Mais le meilleur était à venir : Alias Caracalla, 2009, ses Mémoires, livre magistral de probité, de finesse et d’écriture. L’académie Goncourt aurait-elle dû faire une entorse à sa tradition, qui est de couronner une fiction, en lui décernant son prix? Régis Debray le pense. Il est paradoxal que Daniel Cordier, après avoir utilisé la plume de l’historien pour réfuter les erreurs, approximations et inventions des Mémoires de certains résistants, ait décidé d’écrire les siens. C’est parce qu’il avait fait ce long travail de recherche scientifique qu’il considérait qu’il était maintenant capable de témoigner à son tour. Il y appliquerait la même rigueur.
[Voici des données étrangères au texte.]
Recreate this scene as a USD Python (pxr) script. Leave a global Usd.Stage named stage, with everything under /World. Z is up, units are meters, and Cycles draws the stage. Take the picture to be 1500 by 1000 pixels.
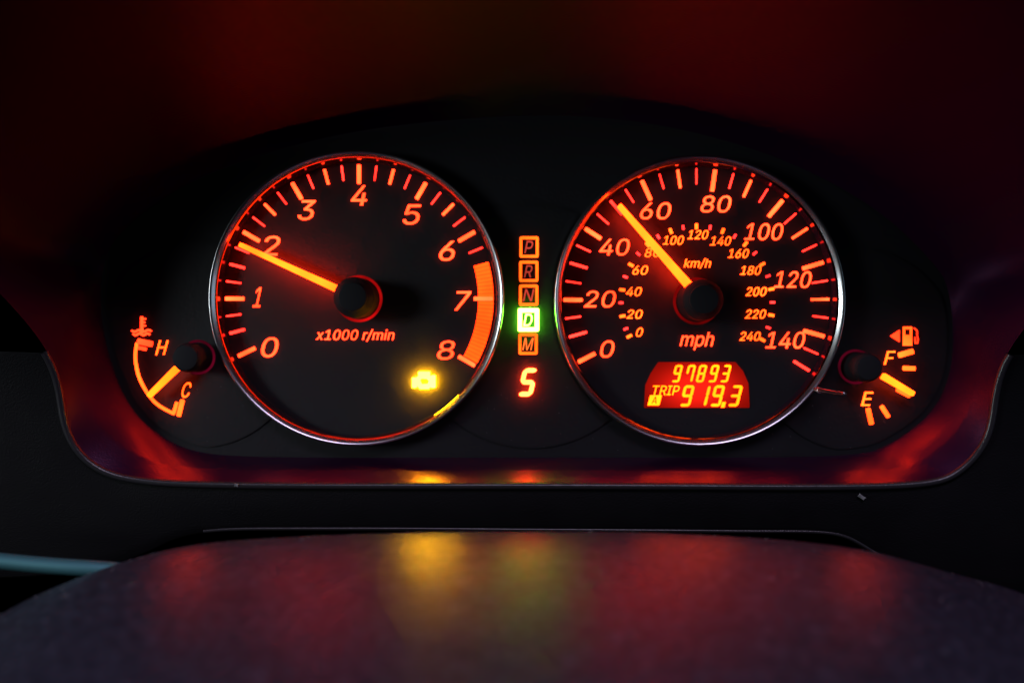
import math, random
import numpy as np, trimesh
import shapely
from shapely import affinity
from shapely.geometry import Polygon, Point, LineString, box
from shapely.geometry.polygon import orient
from scipy.interpolate import CubicSpline
import usdkit, meshkit
from pxr import Usd, UsdGeom, UsdLux, UsdShade, Gf, Sdf

random.seed(3)
stage = Usd.Stage.CreateInMemory()
UsdGeom.SetStageUpAxis(stage, 'Z')
UsdGeom.Xform.Define(stage, '/World')

# ------------------------------------------------------------------ camera
D = 0.33            # camera to dial plane, metres
S = 0.00025         # metres per unit on the dial plane
cam = UsdGeom.Camera.Define(stage, '/World/camera')
cam.AddTranslateOp().Set(Gf.Vec3d(0, -D, 0))
cam.AddRotateXOp().Set(90)
cam.CreateHorizontalApertureAttr(36.0)
cam.CreateFocalLengthAttr(36.0 * D / (1500 * S))
cam.CreateFStopAttr(4.2)
cam.CreateFocusDistanceAttr(D - 0.026)
cam.CreateClippingRangeAttr((0.01, 100.0))
cam.CreateExposureAttr(0.0)


# ------------------------------------------------------------------ lamps: faint cool night light through the car's windows
def rect_light(name, at, to, w, h, color, intensity):
    l = UsdLux.RectLight.Define(stage, '/World/' + name)
    l.CreateWidthAttr(w); l.CreateHeightAttr(h)
    l.CreateColorAttr(Gf.Vec3f(*color)); l.CreateIntensityAttr(intensity)
    a, b = Gf.Vec3d(*at), Gf.Vec3d(*to)
    m = Gf.Matrix4d().SetLookAt(a, b, Gf.Vec3d(0, 0, 1)).GetInverse()
    l.AddTransformOp().Set(m)
    return l


rect_light('side_window_light', (-0.80, -0.50, 0.09), (0.06, 0, 0), 0.20, 0.20, (0.86, 0.97, 1.0), 20.0)
rect_light('passenger_window_light', (0.95, -0.60, 0.05), (-0.06, 0, -0.03), 0.45, 0.36, (0.55, 0.80, 1.0), 0.7)
rect_light('roof_window_light', (0.10, -1.15, 1.10), (0, -0.15, -0.05), 0.8, 0.6, (0.84, 0.68, 1.0), 7.5)

# ------------------------------------------------------------------ materials
LOOKS = '/World/Looks/'
stage.DefinePrim('/World/Looks', 'Scope')
mats = {}


def emit(name, color, strength, uneven=0.45):
    # bulbs behind the print: brighter near one, dimmer between two
    mats[name] = usdkit.material(stage, LOOKS + name, {
        'g': ('geometry', {}), 'n': ('noise_texture', {'scale': 70.0, 'detail': 2.0}),
        'm': ('map_range', {'from_min': 0.3, 'from_max': 0.7, 'to_min': strength * (1 - uneven), 'to_max': strength * (1 + uneven), 'clamp': True}),
        'e': ('emission', {'color': color, 'strength': strength})},
        [('g.position', 'n.vector'), ('n.fac', 'm.value'), ('m.result', 'e.strength')], surface='e.emission')


def plastic(name, color, rough, bump_scale=0, bump=0.0, metallic=0.0, spec=0.5, rough_var=0.0, color_var=0.0, coat=0.0, sss=0.0, bump_depth=0.0004, ior=1.5):
    nodes = {'p': ('principled_bsdf', {'base_color': color, 'roughness': rough, 'metallic': metallic, 'specular_ior_level': spec, 'ior': ior, 'coat_weight': coat, 'coat_roughness': 0.12})}
    if sss:
        nodes['p'][1].update({'subsurface_method': 'burley', 'subsurface_weight': 1.0, 'subsurface_scale': sss, 'subsurface_radius': (1.0, 0.85, 0.7)})
    links = []
    if bump_scale or rough_var or color_var:
        nodes['g'] = ('geometry', {})
    if bump_scale:
        nodes['n'] = ('noise_texture', {'scale': bump_scale, 'detail': 4.0, 'roughness': 0.6})
        nodes['b'] = ('bump', {'strength': bump, 'distance': bump_depth})
        links += [('g.position', 'n.vector'), ('n.fac', 'b.height'), ('b.normal', 'p.normal')]
    if rough_var:
        nodes['n2'] = ('noise_texture', {'scale': 90.0, 'detail': 5.0})
        nodes['m'] = ('map_range', {'from_min': 0.3, 'from_max': 0.7, 'to_min': max(0.02, rough - rough_var), 'to_max': min(1, rough + rough_var), 'clamp': True})
        links += [('g.position', 'n2.vector'), ('n2.fac', 'm.value'), ('m.result', 'p.roughness')]
    if color_var:
        c = np.array(color)
        nodes['n3'] = ('noise_texture', {'scale': 420.0, 'detail': 6.0, 'roughness': 0.7})
        nodes['r'] = ('rgb_ramp', {'ramp': [(0.35, tuple(c * (1 - color_var))), (0.56, tuple(c)), (0.66, tuple(c * (1 + 1.5 * color_var))), (0.74, tuple(c * (1 + 7 * color_var)))]})
        links += [('g.position', 'n3.vector'), ('n3.fac', 'r.fac'), ('r.color', 'p.base_color')]
    mats[name] = usdkit.material(stage, LOOKS + name, nodes, links, surface='p.BSDF')


plastic('dial_black', (0.0105, 0.010, 0.014), 0.55, 900, 0.25, sss=0.010, spec=0.4)
plastic('plate_black', (0.008, 0.0075, 0.0105), 0.55, 700, 0.25, sss=0.010, spec=0.35)
plastic('wall_black', (0.014, 0.007, 0.016), 0.12, spec=0.4)
plastic('polished_chrome', (0.15, 0.145, 0.15), 0.06, metallic=1.0)
plastic('ring_chrome', (0.60, 0.61, 0.63), 0.24, metallic=1.0)
plastic('hub_black', (0.016, 0.016, 0.019), 0.7, spec=0.15)
# moulded surround: polished low down round the dials, passing into a matt grain up under the hood
mats['surround_plastic'] = usdkit.material(stage, LOOKS + 'surround_plastic', {
    'g': ('geometry', {}), 's': ('separate_xyz', {}), 'n': ('noise_texture', {'scale': 1300.0, 'detail': 3.0}), 'b': ('bump', {'strength': 0.22, 'distance': 0.0003}),
    'r': ('map_range', {'range_type': 'smoothstep', 'from_min': -0.042, 'from_max': -0.008, 'to_min': 0.30, 'to_max': 0.50, 'clamp': True}),
    'k': ('map_range', {'range_type': 'smoothstep', 'from_min': -0.042, 'from_max': -0.008, 'to_min': 0.68, 'to_max': 0.10, 'clamp': True}),
    'p': ('principled_bsdf', {'base_color': (0.0125, 0.0012, 0.0130), 'ior': 1.62, 'specular_tint': (1.0, 0.40, 0.80)})},
    [('g.position', 's.vector'), ('s.z', 'r.value'), ('s.z', 'k.value'), ('r.result', 'p.roughness'), ('k.result', 'p.specular_ior_level'),
     ('g.position', 'n.vector'), ('n.fac', 'b.height'), ('b.normal', 'p.normal')], surface='p.BSDF')
plastic('lip_plastic', (0.020, 0.019, 0.022), 0.30, 1400, 0.3)
plastic('fascia_plastic', (0.0024, 0.0023, 0.0032), 0.6, 1500, 0.5, rough_var=0.08, spec=0.12)
plastic('column_plastic', (0.0290, 0.0290, 0.0450), 0.28, 620, 0.7, rough_var=0.05, color_var=0.5, spec=0.19, bump_depth=0.0004)
plastic('trim_metal', (0.05, 0.17, 0.19), 0.6, metallic=0.5)
plastic('stalk_black', (0.03, 0.02, 0.022), 0.14, spec=0.9)
plastic('dust_pale', (0.17, 0.17, 0.18), 0.8)
plastic('dust_lint', (0.42, 0.42, 0.45), 0.8)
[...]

Et n’était-il pas de son devoir de mettre un peu de lumière sur ses camarades de combat, petites gens dont l’Histoire n’avait pas retenu les noms? Raconter aussi que, contrairement à l’histoire officielle, la Résistance a été l’affaire de peu d’hommes et de femmes, souvent adversaires dans leurs idées et leurs ambitions. Enfin, son propre itinéraire - de Maurras à Jean Moulin via De Gaulle, sa honte d’avoir été trop longtemps antisémite, ses convictions d’homme de gauche après la guerre -, ne méritait-il pas quelques explications? "La recherche de la vérité est devenue chez moi un style de vie", écrit Daniel Cordier. Oui, le style, c’est l’homme.
De l’Histoire à l’histoire, Daniel Cordier avec Paulin Ismard, Gallimard, 153 p., 15 euros.
Alias Caracalla, Daniel Cordier, Folio, 9,95 euros
Alias Caracalla, téléfilm en 2 DVD, réalisation Alain Tasma, France 3, 19,99 euros.